(Do this): Copy out each line exactly; pictures stay out of the copy.

(Source excerpt):
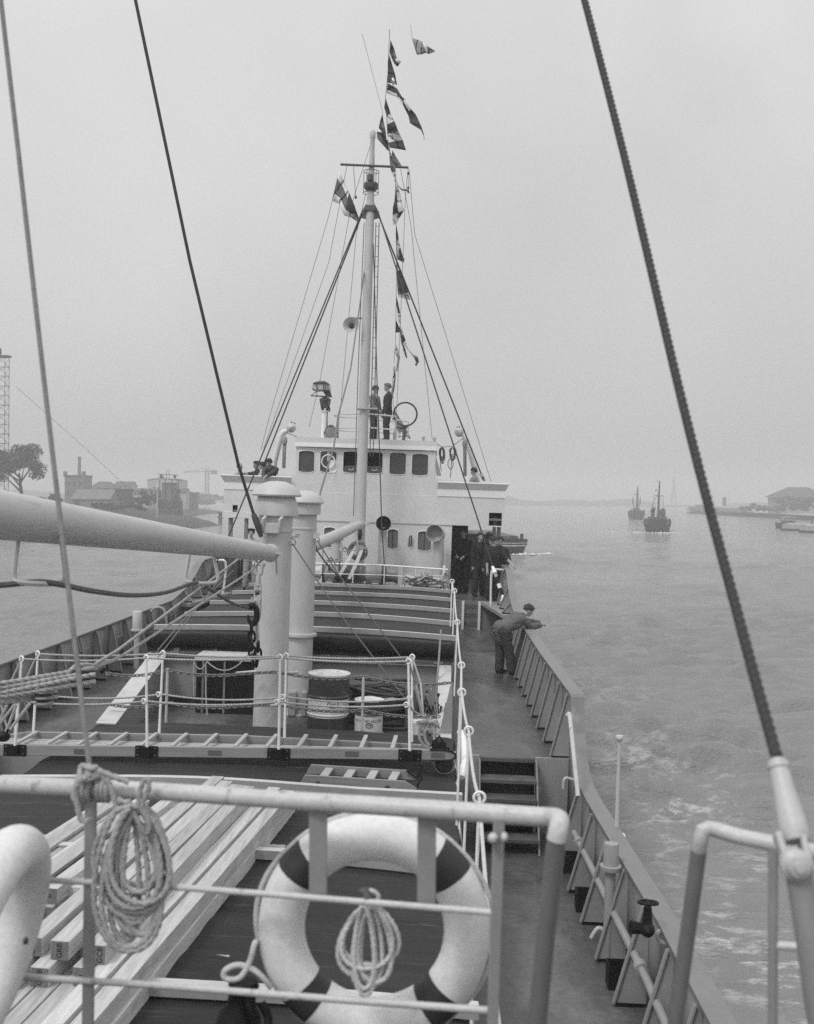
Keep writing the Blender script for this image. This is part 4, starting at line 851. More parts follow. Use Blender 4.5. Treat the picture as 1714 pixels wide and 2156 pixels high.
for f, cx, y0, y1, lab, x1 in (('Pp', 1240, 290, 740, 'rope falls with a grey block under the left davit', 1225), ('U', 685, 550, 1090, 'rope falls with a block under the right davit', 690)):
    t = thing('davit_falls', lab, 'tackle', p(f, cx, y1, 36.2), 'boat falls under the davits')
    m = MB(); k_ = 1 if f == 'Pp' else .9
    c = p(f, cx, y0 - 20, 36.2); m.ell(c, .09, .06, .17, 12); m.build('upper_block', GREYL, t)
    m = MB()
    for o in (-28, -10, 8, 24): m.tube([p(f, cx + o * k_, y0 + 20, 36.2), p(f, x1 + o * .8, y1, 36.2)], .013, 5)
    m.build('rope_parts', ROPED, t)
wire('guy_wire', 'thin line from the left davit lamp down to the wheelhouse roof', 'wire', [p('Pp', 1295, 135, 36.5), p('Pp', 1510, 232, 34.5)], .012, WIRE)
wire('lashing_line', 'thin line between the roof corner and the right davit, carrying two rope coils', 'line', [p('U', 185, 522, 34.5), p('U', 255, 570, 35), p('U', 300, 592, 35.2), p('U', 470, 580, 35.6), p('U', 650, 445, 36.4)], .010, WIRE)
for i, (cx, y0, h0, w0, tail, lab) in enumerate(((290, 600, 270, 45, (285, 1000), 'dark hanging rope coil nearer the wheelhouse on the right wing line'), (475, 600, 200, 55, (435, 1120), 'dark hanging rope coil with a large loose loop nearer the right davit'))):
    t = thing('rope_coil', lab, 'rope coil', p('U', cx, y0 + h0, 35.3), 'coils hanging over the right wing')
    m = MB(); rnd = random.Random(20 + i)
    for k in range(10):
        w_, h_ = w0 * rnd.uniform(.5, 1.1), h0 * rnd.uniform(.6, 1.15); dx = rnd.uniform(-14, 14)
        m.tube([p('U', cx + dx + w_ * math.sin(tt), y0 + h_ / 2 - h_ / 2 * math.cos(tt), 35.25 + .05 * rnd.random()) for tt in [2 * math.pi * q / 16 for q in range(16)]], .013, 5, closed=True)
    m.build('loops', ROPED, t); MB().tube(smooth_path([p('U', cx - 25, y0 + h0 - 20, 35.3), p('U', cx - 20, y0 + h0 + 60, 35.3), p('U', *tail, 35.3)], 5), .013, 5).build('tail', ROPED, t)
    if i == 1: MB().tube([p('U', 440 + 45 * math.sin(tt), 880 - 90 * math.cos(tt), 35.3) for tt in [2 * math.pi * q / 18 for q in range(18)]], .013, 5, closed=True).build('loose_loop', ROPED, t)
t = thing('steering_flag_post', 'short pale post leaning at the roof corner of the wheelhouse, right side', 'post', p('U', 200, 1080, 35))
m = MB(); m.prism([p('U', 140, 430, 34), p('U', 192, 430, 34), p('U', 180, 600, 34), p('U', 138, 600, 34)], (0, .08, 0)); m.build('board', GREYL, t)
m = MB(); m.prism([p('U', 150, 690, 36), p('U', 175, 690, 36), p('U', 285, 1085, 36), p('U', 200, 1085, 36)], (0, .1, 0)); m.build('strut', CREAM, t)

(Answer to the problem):
Keep writing the Blender script for this image. This is part 4, starting at line 851. More parts follow. Use Blender 4.5. Treat the picture as 1714 pixels wide and 2156 pixels high.
for f, cx, y0, y1, lab, x1 in (('Pp', 1240, 290, 740, 'rope falls with a grey block under the left davit', 1225), ('U', 685, 550, 1090, 'rope falls with a block under the right davit', 690)):
    t = thing('davit_falls', lab, 'tackle', p(f, cx, y1, 36.2), 'boat falls under the davits')
    m = MB(); k_ = 1 if f == 'Pp' else .9
    c = p(f, cx, y0 - 20, 36.2); m.ell(c, .09, .06, .17, 12); m.build('upper_block', GREYL, t)
    m = MB()
    for o in (-28, -10, 8, 24): m.tube([p(f, cx + o * k_, y0 + 20, 36.2), p(f, x1 + o * .8, y1, 36.2)], .013, 5)
    m.build('rope_parts', ROPED, t)
wire('guy_wire', 'thin line from the left davit lamp down to the wheelhouse roof', 'wire', [p('Pp', 1295, 135, 36.5), p('Pp', 1510, 232, 34.5)], .012, WIRE)
wire('lashing_line', 'thin line between the roof corner and the right davit, carrying two rope coils', 'line', [p('U', 185, 522, 34.5), p('U', 255, 570, 35), p('U', 300, 592, 35.2), p('U', 470, 580, 35.6), p('U', 650, 445, 36.4)], .010, WIRE)
for i, (cx, y0, h0, w0, tail, lab) in enumerate(((290, 600, 270, 45, (285, 1000), 'dark hanging rope coil nearer the wheelhouse on the right wing line'), (475, 600, 200, 55, (435, 1120), 'dark hanging rope coil with a large loose loop nearer the right davit'))):
    t = thing('rope_coil', lab, 'rope coil', p('U', cx, y0 + h0, 35.3), 'coils hanging over the right wing')
    m = MB(); rnd = random.Random(20 + i)
    for k in range(10):
        w_, h_ = w0 * rnd.uniform(.5, 1.1), h0 * rnd.uniform(.6, 1.15); dx = rnd.uniform(-14, 14)
        m.tube([p('U', cx + dx + w_ * math.sin(tt), y0 + h_ / 2 - h_ / 2 * math.cos(tt), 35.25 + .05 * rnd.random()) for tt in [2 * math.pi * q / 16 for q in range(16)]], .013, 5, closed=True)
    m.build('loops', ROPED, t); MB().tube(smooth_path([p('U', cx - 25, y0 + h0 - 20, 35.3), p('U', cx - 20, y0 + h0 + 60, 35.3), p('U', *tail, 35.3)], 5), .013, 5).build('tail', ROPED, t)
    if i == 1: MB().tube([p('U', 440 + 45 * math.sin(tt), 880 - 90 * math.cos(tt), 35.3) for tt in [2 * math.pi * q / 18 for q in range(18)]], .013, 5, closed=True).build('loose_loop', ROPED, t)
t = thing('steering_flag_post', 'short pale post leaning at the roof corner of the wheelhouse, right side', 'post', p('U', 200, 1080, 35))
m = MB(); m.prism([p('U', 140, 430, 34), p('U', 192, 430, 34), p('U', 180, 600, 34), p('U', 138, 600, 34)], (0, .08, 0)); m.build('board', GREYL, t)
m = MB(); m.prism([p('U', 150, 690, 36), p('U', 175, 690, 36), p('U', 285, 1085, 36), p('U', 200, 1085, 36)], (0, .1, 0)); m.build('strut', CREAM, t)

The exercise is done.